Olathe serial killer John Robinson returns to court in bid to overturn death sentence
Convicted serial killer John E. Robinson Sr. returned to a Johnson County courtroom this week as part of his years-long fight to overturn his conviction and death sentence.
Robinson, 78, has argued he did not receive effective legal counsel during his historic 2002 trial and that his death sentence violated the Kansas and U.S. constitutions.
Evidentiary hearings in Robinson’s appeal began in February in Johnson County District Court and continued throughout this week, court records show. Days-long sessions are scheduled to continue in the first week of each month through June.
Robinson, who lived in Olathe, was arrested and charged in 2000 after police found the remains of two women stored in barrels on rural acreage he owned in Linn County, Kan., south of Kansas City.
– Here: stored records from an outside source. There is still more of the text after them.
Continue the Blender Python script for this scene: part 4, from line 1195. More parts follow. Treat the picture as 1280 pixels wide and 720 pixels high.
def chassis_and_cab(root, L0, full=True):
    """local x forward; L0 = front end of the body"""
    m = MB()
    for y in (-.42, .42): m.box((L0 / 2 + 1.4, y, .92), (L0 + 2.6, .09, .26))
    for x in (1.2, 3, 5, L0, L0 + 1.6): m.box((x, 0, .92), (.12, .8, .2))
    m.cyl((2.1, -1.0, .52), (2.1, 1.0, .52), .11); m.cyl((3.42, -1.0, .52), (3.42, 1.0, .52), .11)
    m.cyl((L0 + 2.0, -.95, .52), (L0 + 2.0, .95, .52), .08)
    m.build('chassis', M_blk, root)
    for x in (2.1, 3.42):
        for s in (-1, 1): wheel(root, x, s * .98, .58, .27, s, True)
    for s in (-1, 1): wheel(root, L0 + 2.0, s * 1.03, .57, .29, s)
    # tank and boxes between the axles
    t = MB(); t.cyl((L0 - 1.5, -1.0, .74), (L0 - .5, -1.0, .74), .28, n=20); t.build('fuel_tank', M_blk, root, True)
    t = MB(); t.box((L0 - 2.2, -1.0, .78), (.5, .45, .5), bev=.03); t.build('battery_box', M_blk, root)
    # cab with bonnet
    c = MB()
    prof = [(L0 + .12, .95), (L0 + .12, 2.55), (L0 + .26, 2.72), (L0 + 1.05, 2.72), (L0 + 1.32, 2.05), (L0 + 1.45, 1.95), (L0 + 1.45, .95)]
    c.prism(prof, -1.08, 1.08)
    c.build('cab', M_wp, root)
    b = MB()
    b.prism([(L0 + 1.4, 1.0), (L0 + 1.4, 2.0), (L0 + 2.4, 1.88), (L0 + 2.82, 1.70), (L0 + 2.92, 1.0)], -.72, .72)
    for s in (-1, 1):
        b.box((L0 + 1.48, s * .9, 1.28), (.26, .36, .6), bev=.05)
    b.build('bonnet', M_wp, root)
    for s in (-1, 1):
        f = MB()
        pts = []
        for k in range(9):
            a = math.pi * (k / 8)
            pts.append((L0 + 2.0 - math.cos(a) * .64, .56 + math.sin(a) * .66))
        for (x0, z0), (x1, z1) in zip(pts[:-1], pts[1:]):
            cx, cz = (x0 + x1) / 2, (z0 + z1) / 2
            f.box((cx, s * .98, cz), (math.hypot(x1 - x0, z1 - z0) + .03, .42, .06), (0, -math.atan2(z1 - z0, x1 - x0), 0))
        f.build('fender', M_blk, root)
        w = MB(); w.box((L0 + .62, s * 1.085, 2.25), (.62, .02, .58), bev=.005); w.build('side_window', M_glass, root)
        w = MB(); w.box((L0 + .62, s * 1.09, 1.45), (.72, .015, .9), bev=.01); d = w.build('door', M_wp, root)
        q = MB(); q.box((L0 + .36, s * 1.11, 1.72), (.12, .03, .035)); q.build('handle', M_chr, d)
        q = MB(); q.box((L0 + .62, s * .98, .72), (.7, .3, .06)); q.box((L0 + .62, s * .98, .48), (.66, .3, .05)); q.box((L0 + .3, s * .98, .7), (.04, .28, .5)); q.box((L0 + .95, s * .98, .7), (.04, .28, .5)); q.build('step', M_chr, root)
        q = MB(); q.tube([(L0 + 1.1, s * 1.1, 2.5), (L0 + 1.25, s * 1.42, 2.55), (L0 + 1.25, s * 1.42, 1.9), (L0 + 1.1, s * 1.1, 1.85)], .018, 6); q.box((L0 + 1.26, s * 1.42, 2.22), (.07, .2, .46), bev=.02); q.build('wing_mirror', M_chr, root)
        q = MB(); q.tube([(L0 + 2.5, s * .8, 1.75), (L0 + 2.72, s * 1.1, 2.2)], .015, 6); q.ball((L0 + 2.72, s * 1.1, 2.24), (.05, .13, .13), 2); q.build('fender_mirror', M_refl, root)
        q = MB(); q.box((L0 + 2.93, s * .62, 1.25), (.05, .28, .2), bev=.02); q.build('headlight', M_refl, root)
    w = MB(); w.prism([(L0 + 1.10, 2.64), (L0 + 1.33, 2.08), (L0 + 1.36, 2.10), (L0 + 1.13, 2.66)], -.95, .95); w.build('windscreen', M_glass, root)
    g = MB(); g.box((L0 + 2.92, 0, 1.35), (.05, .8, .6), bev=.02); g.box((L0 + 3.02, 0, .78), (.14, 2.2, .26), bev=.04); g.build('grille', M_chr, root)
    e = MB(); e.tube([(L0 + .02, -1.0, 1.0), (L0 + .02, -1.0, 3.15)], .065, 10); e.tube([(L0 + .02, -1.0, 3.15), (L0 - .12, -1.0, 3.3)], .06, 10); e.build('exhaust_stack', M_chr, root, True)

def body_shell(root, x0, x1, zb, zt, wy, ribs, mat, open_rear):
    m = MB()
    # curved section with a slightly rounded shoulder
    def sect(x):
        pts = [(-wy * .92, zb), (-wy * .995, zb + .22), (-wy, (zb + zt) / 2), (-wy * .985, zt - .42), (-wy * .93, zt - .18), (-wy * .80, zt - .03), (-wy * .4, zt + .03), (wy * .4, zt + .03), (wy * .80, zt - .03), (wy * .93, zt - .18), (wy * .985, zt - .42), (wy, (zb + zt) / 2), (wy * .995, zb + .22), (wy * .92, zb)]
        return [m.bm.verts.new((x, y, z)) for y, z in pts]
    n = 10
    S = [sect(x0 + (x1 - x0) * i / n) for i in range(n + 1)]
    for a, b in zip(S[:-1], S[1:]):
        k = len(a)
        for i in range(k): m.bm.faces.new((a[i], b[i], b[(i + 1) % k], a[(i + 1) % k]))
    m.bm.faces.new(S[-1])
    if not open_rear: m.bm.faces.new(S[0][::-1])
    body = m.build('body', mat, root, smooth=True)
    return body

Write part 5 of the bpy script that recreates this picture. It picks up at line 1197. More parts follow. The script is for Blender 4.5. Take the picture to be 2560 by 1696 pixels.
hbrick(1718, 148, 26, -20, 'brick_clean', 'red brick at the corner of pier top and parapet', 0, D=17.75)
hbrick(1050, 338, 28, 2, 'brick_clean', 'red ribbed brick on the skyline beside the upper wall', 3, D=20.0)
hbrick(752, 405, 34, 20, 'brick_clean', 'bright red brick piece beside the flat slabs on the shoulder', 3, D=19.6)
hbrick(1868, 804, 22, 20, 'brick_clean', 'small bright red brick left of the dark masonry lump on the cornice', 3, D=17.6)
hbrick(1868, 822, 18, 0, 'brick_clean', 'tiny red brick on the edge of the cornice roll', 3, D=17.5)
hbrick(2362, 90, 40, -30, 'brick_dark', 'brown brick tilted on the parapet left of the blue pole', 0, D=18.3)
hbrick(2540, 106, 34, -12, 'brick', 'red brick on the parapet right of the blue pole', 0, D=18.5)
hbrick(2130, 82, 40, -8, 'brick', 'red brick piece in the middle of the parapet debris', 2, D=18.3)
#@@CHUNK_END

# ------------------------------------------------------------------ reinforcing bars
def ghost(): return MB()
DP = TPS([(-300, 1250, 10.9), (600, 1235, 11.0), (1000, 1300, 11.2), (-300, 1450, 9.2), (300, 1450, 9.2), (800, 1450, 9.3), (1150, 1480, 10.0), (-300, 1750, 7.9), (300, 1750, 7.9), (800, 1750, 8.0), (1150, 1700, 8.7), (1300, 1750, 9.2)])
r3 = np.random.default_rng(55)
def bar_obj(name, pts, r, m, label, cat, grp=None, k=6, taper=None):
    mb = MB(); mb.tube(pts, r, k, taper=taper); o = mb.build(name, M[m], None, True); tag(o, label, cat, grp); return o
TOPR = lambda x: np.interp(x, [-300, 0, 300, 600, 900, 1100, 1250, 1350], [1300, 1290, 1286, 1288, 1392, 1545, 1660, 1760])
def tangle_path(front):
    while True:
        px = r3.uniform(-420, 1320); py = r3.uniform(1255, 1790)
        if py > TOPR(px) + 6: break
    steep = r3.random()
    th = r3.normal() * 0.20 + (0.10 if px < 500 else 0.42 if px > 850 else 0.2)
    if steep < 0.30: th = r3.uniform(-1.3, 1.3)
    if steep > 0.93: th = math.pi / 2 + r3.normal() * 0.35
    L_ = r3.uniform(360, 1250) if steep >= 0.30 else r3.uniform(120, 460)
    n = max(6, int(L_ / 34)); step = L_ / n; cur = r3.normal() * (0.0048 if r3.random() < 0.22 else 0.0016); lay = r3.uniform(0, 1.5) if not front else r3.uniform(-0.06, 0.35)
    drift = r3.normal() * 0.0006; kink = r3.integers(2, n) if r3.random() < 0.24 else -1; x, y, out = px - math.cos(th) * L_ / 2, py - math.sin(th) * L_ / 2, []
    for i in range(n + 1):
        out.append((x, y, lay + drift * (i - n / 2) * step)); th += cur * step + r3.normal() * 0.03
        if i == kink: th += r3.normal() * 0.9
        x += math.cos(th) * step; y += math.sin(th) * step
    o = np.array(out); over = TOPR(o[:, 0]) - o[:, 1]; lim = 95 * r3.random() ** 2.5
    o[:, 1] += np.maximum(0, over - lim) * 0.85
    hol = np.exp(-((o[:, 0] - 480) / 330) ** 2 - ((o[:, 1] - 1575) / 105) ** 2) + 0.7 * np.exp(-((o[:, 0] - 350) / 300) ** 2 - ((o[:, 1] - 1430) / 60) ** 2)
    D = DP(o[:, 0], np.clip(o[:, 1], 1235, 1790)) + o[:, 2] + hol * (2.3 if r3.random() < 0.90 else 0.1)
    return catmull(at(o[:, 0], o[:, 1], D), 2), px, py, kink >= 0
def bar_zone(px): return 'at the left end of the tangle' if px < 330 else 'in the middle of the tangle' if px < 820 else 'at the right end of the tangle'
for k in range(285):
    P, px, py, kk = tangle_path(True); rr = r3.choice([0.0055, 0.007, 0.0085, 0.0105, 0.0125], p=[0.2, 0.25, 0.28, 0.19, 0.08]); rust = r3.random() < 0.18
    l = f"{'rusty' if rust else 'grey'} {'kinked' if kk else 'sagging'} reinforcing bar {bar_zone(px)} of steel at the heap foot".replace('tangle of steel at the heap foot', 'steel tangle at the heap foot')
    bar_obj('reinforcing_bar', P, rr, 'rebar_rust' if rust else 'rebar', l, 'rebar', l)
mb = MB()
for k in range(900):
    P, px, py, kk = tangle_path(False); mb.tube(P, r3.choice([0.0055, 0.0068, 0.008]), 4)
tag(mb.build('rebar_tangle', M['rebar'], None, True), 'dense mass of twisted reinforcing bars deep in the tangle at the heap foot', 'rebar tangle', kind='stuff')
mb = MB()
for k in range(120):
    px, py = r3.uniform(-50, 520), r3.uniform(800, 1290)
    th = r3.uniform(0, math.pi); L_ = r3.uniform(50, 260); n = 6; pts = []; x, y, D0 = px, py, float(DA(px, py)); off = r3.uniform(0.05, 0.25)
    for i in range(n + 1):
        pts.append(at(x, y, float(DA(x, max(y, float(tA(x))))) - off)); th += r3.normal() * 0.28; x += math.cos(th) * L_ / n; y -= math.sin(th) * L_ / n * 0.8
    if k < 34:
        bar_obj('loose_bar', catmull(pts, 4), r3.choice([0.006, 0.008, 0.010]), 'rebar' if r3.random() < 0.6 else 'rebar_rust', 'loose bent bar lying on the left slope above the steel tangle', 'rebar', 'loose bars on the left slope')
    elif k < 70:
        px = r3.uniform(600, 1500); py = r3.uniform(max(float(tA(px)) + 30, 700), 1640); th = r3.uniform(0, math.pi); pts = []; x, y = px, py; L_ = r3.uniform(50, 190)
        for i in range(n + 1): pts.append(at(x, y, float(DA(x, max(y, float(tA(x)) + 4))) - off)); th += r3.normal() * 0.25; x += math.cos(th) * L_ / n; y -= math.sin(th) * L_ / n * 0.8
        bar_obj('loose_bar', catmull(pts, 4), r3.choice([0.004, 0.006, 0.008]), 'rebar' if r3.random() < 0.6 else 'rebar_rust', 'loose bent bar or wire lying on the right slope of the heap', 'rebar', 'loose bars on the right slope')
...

The remains of three additional women were later found in barrels on another property owned by Robinson in Raymore, Missouri.
Investigators eventually linked Robinson to the deaths of at least eight women who were captured and killed under similar circumstances from 1985 to 2000, including several victims’ involvement in bondage sex and that they were in master-slave relationships with Robinson.
The salacious case drew national and international attention, and he was ultimately convicted in 2002 of three counts of capital murder in Kansas and later sentenced to life on five counts of murder in Cass County.
Robinson has pursued a series of appeals in the years since but in late 2015, the Kansas Supreme Court upheld his death sentence, even as it dismissed two of his convictions.
The latest appeal, filed as a civil lawsuit in late 2016 in Johnson County, seeks to win Robinson a new trial or at a minimum throw out his remaining capital murder conviction and vacate his death sentence, court records show.
Attempts to reach the Johnson County District Attorney’s Office and Robinson’s attorneys were unsuccessful Thursday morning.
The hearings are scheduled to continue Friday before a break until the first week of April.